## TASK TO COMPLETE
Could every line of the data be printed exactly as it reads?

## INFORMATION SHOWN
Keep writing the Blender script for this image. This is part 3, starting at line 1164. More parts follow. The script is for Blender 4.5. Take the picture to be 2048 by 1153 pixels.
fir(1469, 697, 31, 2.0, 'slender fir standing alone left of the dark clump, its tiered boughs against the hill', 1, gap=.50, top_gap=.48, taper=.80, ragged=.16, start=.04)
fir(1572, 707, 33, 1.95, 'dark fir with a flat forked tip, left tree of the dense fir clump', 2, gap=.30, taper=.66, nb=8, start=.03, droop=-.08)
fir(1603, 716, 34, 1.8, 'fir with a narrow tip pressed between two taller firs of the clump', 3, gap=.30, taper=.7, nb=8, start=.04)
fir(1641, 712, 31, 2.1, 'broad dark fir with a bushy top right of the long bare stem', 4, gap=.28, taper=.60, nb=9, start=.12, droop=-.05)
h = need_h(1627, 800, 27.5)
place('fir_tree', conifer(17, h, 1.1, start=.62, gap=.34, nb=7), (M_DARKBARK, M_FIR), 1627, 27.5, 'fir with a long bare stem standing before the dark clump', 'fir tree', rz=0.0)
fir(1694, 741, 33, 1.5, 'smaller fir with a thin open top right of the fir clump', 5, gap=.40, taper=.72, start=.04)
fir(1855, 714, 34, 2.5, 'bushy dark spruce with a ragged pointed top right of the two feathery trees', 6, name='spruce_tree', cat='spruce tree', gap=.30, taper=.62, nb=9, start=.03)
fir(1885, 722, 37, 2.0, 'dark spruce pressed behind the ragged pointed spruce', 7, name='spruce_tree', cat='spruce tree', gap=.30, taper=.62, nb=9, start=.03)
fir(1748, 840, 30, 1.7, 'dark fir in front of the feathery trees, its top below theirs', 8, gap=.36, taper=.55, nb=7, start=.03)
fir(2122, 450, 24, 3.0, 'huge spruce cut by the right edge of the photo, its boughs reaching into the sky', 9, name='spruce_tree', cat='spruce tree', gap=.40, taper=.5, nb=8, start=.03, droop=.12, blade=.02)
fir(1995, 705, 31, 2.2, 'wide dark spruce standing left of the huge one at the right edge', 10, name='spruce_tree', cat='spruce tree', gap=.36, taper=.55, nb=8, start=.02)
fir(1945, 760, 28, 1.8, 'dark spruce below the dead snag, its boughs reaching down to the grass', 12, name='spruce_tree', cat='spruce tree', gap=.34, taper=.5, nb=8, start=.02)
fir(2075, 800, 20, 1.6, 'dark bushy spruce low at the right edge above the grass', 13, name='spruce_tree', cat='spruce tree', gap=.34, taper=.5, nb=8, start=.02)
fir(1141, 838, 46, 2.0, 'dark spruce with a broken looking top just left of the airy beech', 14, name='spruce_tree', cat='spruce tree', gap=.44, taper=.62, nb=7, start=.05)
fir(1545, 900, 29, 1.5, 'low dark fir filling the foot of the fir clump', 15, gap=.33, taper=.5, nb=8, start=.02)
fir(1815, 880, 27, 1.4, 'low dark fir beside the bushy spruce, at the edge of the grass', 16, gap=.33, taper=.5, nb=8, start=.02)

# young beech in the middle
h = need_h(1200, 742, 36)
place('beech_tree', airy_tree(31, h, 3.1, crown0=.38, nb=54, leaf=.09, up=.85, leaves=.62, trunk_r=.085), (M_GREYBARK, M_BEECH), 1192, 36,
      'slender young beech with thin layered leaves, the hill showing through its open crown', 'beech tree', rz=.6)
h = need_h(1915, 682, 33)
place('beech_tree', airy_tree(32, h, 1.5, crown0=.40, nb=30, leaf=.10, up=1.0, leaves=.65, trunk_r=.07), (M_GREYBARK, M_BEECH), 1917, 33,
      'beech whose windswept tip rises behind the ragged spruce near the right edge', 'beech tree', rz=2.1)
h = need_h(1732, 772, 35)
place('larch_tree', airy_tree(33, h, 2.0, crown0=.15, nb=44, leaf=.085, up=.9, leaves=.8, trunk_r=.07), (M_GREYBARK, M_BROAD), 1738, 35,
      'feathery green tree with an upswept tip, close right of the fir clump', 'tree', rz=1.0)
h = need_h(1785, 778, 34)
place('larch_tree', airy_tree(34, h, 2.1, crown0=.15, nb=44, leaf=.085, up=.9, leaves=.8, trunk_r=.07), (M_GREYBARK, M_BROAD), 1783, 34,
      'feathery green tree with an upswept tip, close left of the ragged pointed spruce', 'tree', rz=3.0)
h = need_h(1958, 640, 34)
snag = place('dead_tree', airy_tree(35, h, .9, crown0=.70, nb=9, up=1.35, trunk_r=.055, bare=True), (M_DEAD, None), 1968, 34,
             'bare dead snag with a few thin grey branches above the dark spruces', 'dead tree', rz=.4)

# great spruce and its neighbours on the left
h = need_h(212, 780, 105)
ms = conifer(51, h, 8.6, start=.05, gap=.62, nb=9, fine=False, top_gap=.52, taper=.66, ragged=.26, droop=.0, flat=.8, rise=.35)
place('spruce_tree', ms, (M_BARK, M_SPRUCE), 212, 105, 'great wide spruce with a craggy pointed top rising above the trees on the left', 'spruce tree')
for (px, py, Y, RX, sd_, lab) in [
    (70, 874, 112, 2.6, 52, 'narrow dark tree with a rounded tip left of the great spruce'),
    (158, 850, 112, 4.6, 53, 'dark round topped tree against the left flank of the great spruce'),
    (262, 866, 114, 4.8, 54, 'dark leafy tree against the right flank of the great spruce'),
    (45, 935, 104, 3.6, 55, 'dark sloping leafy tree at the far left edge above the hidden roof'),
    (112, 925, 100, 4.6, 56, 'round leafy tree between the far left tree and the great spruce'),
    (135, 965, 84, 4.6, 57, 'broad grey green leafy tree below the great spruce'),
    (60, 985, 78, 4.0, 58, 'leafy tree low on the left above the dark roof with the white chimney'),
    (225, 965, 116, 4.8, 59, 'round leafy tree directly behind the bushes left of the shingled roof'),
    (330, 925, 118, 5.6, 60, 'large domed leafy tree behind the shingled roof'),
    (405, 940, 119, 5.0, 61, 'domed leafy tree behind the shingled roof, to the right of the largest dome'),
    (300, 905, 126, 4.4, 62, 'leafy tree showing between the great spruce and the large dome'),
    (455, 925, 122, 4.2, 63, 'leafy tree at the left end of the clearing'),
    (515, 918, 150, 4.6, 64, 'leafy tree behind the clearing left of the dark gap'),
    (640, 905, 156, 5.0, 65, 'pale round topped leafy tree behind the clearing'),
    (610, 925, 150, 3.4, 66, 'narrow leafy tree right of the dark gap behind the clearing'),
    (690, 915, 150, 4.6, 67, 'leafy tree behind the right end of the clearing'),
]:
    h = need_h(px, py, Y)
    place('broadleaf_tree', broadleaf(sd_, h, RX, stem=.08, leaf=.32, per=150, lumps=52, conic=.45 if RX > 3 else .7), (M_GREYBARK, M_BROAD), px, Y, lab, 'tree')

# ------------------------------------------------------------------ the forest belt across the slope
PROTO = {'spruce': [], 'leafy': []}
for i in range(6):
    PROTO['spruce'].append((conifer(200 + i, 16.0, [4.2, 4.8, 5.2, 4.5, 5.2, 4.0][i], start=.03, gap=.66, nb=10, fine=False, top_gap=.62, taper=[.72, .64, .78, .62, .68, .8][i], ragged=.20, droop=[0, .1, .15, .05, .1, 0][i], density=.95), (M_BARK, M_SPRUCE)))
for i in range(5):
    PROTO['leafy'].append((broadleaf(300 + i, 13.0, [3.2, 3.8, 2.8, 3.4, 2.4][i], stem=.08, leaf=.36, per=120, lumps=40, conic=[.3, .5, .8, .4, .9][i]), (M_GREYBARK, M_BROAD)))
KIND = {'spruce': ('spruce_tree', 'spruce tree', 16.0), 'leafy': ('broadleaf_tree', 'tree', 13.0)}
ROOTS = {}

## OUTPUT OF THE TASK
Keep writing the Blender script for this image. This is part 3, starting at line 1164. More parts follow. The script is for Blender 4.5. Take the picture to be 2048 by 1153 pixels.
fir(1469, 697, 31, 2.0, 'slender fir standing alone left of the dark clump, its tiered boughs against the hill', 1, gap=.50, top_gap=.48, taper=.80, ragged=.16, start=.04)
fir(1572, 707, 33, 1.95, 'dark fir with a flat forked tip, left tree of the dense fir clump', 2, gap=.30, taper=.66, nb=8, start=.03, droop=-.08)
fir(1603, 716, 34, 1.8, 'fir with a narrow tip pressed between two taller firs of the clump', 3, gap=.30, taper=.7, nb=8, start=.04)
fir(1641, 712, 31, 2.1, 'broad dark fir with a bushy top right of the long bare stem', 4, gap=.28, taper=.60, nb=9, start=.12, droop=-.05)
h = need_h(1627, 800, 27.5)
place('fir_tree', conifer(17, h, 1.1, start=.62, gap=.34, nb=7), (M_DARKBARK, M_FIR), 1627, 27.5, 'fir with a long bare stem standing before the dark clump', 'fir tree', rz=0.0)
fir(1694, 741, 33, 1.5, 'smaller fir with a thin open top right of the fir clump', 5, gap=.40, taper=.72, start=.04)
fir(1855, 714, 34, 2.5, 'bushy dark spruce with a ragged pointed top right of the two feathery trees', 6, name='spruce_tree', cat='spruce tree', gap=.30, taper=.62, nb=9, start=.03)
fir(1885, 722, 37, 2.0, 'dark spruce pressed behind the ragged pointed spruce', 7, name='spruce_tree', cat='spruce tree', gap=.30, taper=.62, nb=9, start=.03)
fir(1748, 840, 30, 1.7, 'dark fir in front of the feathery trees, its top below theirs', 8, gap=.36, taper=.55, nb=7, start=.03)
fir(2122, 450, 24, 3.0, 'huge spruce cut by the right edge of the photo, its boughs reaching into the sky', 9, name='spruce_tree', cat='spruce tree', gap=.40, taper=.5, nb=8, start=.03, droop=.12, blade=.02)
fir(1995, 705, 31, 2.2, 'wide dark spruce standing left of the huge one at the right edge', 10, name='spruce_tree', cat='spruce tree', gap=.36, taper=.55, nb=8, start=.02)
fir(1945, 760, 28, 1.8, 'dark spruce below the dead snag, its boughs reaching down to the grass', 12, name='spruce_tree', cat='spruce tree', gap=.34, taper=.5, nb=8, start=.02)
fir(2075, 800, 20, 1.6, 'dark bushy spruce low at the right edge above the grass', 13, name='spruce_tree', cat='spruce tree', gap=.34, taper=.5, nb=8, start=.02)
fir(1141, 838, 46, 2.0, 'dark spruce with a broken looking top just left of the airy beech', 14, name='spruce_tree', cat='spruce tree', gap=.44, taper=.62, nb=7, start=.05)
fir(1545, 900, 29, 1.5, 'low dark fir filling the foot of the fir clump', 15, gap=.33, taper=.5, nb=8, start=.02)
fir(1815, 880, 27, 1.4, 'low dark fir beside the bushy spruce, at the edge of the grass', 16, gap=.33, taper=.5, nb=8, start=.02)

# young beech in the middle
h = need_h(1200, 742, 36)
place('beech_tree', airy_tree(31, h, 3.1, crown0=.38, nb=54, leaf=.09, up=.85, leaves=.62, trunk_r=.085), (M_GREYBARK, M_BEECH), 1192, 36,
      'slender young beech with thin layered leaves, the hill showing through its open crown', 'beech tree', rz=.6)
h = need_h(1915, 682, 33)
place('beech_tree', airy_tree(32, h, 1.5, crown0=.40, nb=30, leaf=.10, up=1.0, leaves=.65, trunk_r=.07), (M_GREYBARK, M_BEECH), 1917, 33,
      'beech whose windswept tip rises behind the ragged spruce near the right edge', 'beech tree', rz=2.1)
h = need_h(1732, 772, 35)
place('larch_tree', airy_tree(33, h, 2.0, crown0=.15, nb=44, leaf=.085, up=.9, leaves=.8, trunk_r=.07), (M_GREYBARK, M_BROAD), 1738, 35,
      'feathery green tree with an upswept tip, close right of the fir clump', 'tree', rz=1.0)
h = need_h(1785, 778, 34)
place('larch_tree', airy_tree(34, h, 2.1, crown0=.15, nb=44, leaf=.085, up=.9, leaves=.8, trunk_r=.07), (M_GREYBARK, M_BROAD), 1783, 34,
      'feathery green tree with an upswept tip, close left of the ragged pointed spruce', 'tree', rz=3.0)
h = need_h(1958, 640, 34)
snag = place('dead_tree', airy_tree(35, h, .9, crown0=.70, nb=9, up=1.35, trunk_r=.055, bare=True), (M_DEAD, None), 1968, 34,
             'bare dead snag with a few thin grey branches above the dark spruces', 'dead tree', rz=.4)

# great spruce and its neighbours on the left
h = need_h(212, 780, 105)
ms = conifer(51, h, 8.6, start=.05, gap=.62, nb=9, fine=False, top_gap=.52, taper=.66, ragged=.26, droop=.0, flat=.8, rise=.35)
place('spruce_tree', ms, (M_BARK, M_SPRUCE), 212, 105, 'great wide spruce with a craggy pointed top rising above the trees on the left', 'spruce tree')
for (px, py, Y, RX, sd_, lab) in [
    (70, 874, 112, 2.6, 52, 'narrow dark tree with a rounded tip left of the great spruce'),
    (158, 850, 112, 4.6, 53, 'dark round topped tree against the left flank of the great spruce'),
    (262, 866, 114, 4.8, 54, 'dark leafy tree against the right flank of the great spruce'),
    (45, 935, 104, 3.6, 55, 'dark sloping leafy tree at the far left edge above the hidden roof'),
    (112, 925, 100, 4.6, 56, 'round leafy tree between the far left tree and the great spruce'),
    (135, 965, 84, 4.6, 57, 'broad grey green leafy tree below the great spruce'),
    (60, 985, 78, 4.0, 58, 'leafy tree low on the left above the dark roof with the white chimney'),
    (225, 965, 116, 4.8, 59, 'round leafy tree directly behind the bushes left of the shingled roof'),
    (330, 925, 118, 5.6, 60, 'large domed leafy tree behind the shingled roof'),
    (405, 940, 119, 5.0, 61, 'domed leafy tree behind the shingled roof, to the right of the largest dome'),
    (300, 905, 126, 4.4, 62, 'leafy tree showing between the great spruce and the large dome'),
    (455, 925, 122, 4.2, 63, 'leafy tree at the left end of the clearing'),
    (515, 918, 150, 4.6, 64, 'leafy tree behind the clearing left of the dark gap'),
    (640, 905, 156, 5.0, 65, 'pale round topped leafy tree behind the clearing'),
    (610, 925, 150, 3.4, 66, 'narrow leafy tree right of the dark gap behind the clearing'),
    (690, 915, 150, 4.6, 67, 'leafy tree behind the right end of the clearing'),
]:
    h = need_h(px, py, Y)
    place('broadleaf_tree', broadleaf(sd_, h, RX, stem=.08, leaf=.32, per=150, lumps=52, conic=.45 if RX > 3 else .7), (M_GREYBARK, M_BROAD), px, Y, lab, 'tree')

# ------------------------------------------------------------------ the forest belt across the slope
PROTO = {'spruce': [], 'leafy': []}
for i in range(6):
    PROTO['spruce'].append((conifer(200 + i, 16.0, [4.2, 4.8, 5.2, 4.5, 5.2, 4.0][i], start=.03, gap=.66, nb=10, fine=False, top_gap=.62, taper=[.72, .64, .78, .62, .68, .8][i], ragged=.20, droop=[0, .1, .15, .05, .1, 0][i], density=.95), (M_BARK, M_SPRUCE)))
for i in range(5):
    PROTO['leafy'].append((broadleaf(300 + i, 13.0, [3.2, 3.8, 2.8, 3.4, 2.4][i], stem=.08, leaf=.36, per=120, lumps=40, conic=[.3, .5, .8, .4, .9][i]), (M_GREYBARK, M_BROAD)))
KIND = {'spruce': ('spruce_tree', 'spruce tree', 16.0), 'leafy': ('broadleaf_tree', 'tree', 13.0)}
ROOTS = {}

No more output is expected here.